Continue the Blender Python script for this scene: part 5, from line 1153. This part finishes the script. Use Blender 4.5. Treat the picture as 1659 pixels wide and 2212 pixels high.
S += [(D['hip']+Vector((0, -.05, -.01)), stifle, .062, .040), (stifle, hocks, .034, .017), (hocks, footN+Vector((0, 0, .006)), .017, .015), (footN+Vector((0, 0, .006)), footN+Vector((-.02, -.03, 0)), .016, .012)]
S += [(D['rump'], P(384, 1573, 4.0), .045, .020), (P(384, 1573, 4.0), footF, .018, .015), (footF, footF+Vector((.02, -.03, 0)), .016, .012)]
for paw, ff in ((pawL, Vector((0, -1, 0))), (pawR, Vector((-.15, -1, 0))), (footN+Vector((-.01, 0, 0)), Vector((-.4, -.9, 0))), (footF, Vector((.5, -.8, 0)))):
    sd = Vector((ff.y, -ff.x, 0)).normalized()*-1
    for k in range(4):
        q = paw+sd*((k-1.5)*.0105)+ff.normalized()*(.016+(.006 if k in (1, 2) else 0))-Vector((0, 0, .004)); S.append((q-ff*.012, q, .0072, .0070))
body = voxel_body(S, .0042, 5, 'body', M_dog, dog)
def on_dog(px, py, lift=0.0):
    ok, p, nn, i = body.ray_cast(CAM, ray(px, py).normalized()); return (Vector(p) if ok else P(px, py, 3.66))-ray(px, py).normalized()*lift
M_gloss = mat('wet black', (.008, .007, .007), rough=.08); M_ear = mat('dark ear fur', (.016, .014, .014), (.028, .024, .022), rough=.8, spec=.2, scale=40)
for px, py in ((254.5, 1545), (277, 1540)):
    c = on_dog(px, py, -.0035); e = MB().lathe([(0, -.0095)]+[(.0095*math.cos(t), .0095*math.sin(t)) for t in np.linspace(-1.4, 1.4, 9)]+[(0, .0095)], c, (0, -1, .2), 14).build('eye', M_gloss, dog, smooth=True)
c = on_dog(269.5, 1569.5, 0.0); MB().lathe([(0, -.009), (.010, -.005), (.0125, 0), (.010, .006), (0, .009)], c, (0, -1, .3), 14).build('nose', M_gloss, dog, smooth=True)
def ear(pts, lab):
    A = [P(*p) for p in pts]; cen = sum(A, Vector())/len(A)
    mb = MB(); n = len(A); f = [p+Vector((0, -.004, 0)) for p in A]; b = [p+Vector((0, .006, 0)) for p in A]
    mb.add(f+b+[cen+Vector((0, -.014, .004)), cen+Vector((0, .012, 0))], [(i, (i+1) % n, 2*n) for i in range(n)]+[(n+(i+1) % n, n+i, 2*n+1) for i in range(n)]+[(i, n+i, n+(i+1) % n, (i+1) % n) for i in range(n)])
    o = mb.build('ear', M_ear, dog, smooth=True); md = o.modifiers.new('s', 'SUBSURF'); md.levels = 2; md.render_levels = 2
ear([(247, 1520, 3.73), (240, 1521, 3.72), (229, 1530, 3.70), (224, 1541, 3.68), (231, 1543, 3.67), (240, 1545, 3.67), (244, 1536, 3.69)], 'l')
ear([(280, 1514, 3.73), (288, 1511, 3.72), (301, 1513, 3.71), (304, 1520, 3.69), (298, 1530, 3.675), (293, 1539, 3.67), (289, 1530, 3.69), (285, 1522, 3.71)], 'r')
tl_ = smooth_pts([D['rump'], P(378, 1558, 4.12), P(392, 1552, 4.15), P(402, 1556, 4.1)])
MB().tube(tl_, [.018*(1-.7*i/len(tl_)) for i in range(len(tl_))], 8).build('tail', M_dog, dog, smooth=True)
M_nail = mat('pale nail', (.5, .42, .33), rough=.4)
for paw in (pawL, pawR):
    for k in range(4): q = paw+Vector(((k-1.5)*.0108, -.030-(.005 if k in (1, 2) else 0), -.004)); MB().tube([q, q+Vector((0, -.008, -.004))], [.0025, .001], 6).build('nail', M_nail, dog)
_ _ _ _
## TASK PROMPT
Copy each line of the data exactly, leaving nothing out.

## ANSWER TO THE EXERCISE
Continue the Blender Python script for this scene: part 5, from line 1153. This part finishes the script. Use Blender 4.5. Treat the picture as 1659 pixels wide and 2212 pixels high.
S += [(D['hip']+Vector((0, -.05, -.01)), stifle, .062, .040), (stifle, hocks, .034, .017), (hocks, footN+Vector((0, 0, .006)), .017, .015), (footN+Vector((0, 0, .006)), footN+Vector((-.02, -.03, 0)), .016, .012)]
S += [(D['rump'], P(384, 1573, 4.0), .045, .020), (P(384, 1573, 4.0), footF, .018, .015), (footF, footF+Vector((.02, -.03, 0)), .016, .012)]
for paw, ff in ((pawL, Vector((0, -1, 0))), (pawR, Vector((-.15, -1, 0))), (footN+Vector((-.01, 0, 0)), Vector((-.4, -.9, 0))), (footF, Vector((.5, -.8, 0)))):
    sd = Vector((ff.y, -ff.x, 0)).normalized()*-1
    for k in range(4):
        q = paw+sd*((k-1.5)*.0105)+ff.normalized()*(.016+(.006 if k in (1, 2) else 0))-Vector((0, 0, .004)); S.append((q-ff*.012, q, .0072, .0070))
body = voxel_body(S, .0042, 5, 'body', M_dog, dog)
def on_dog(px, py, lift=0.0):
    ok, p, nn, i = body.ray_cast(CAM, ray(px, py).normalized()); return (Vector(p) if ok else P(px, py, 3.66))-ray(px, py).normalized()*lift
M_gloss = mat('wet black', (.008, .007, .007), rough=.08); M_ear = mat('dark ear fur', (.016, .014, .014), (.028, .024, .022), rough=.8, spec=.2, scale=40)
for px, py in ((254.5, 1545), (277, 1540)):
    c = on_dog(px, py, -.0035); e = MB().lathe([(0, -.0095)]+[(.0095*math.cos(t), .0095*math.sin(t)) for t in np.linspace(-1.4, 1.4, 9)]+[(0, .0095)], c, (0, -1, .2), 14).build('eye', M_gloss, dog, smooth=True)
c = on_dog(269.5, 1569.5, 0.0); MB().lathe([(0, -.009), (.010, -.005), (.0125, 0), (.010, .006), (0, .009)], c, (0, -1, .3), 14).build('nose', M_gloss, dog, smooth=True)
def ear(pts, lab):
    A = [P(*p) for p in pts]; cen = sum(A, Vector())/len(A)
    mb = MB(); n = len(A); f = [p+Vector((0, -.004, 0)) for p in A]; b = [p+Vector((0, .006, 0)) for p in A]
    mb.add(f+b+[cen+Vector((0, -.014, .004)), cen+Vector((0, .012, 0))], [(i, (i+1) % n, 2*n) for i in range(n)]+[(n+(i+1) % n, n+i, 2*n+1) for i in range(n)]+[(i, n+i, n+(i+1) % n, (i+1) % n) for i in range(n)])
    o = mb.build('ear', M_ear, dog, smooth=True); md = o.modifiers.new('s', 'SUBSURF'); md.levels = 2; md.render_levels = 2
ear([(247, 1520, 3.73), (240, 1521, 3.72), (229, 1530, 3.70), (224, 1541, 3.68), (231, 1543, 3.67), (240, 1545, 3.67), (244, 1536, 3.69)], 'l')
ear([(280, 1514, 3.73), (288, 1511, 3.72), (301, 1513, 3.71), (304, 1520, 3.69), (298, 1530, 3.675), (293, 1539, 3.67), (289, 1530, 3.69), (285, 1522, 3.71)], 'r')
tl_ = smooth_pts([D['rump'], P(378, 1558, 4.12), P(392, 1552, 4.15), P(402, 1556, 4.1)])
MB().tube(tl_, [.018*(1-.7*i/len(tl_)) for i in range(len(tl_))], 8).build('tail', M_dog, dog, smooth=True)
M_nail = mat('pale nail', (.5, .42, .33), rough=.4)
for paw in (pawL, pawR):
    for k in range(4): q = paw+Vector(((k-1.5)*.0108, -.030-(.005 if k in (1, 2) else 0), -.004)); MB().tube([q, q+Vector((0, -.008, -.004))], [.0025, .001], 6).build('nail', M_nail, dog)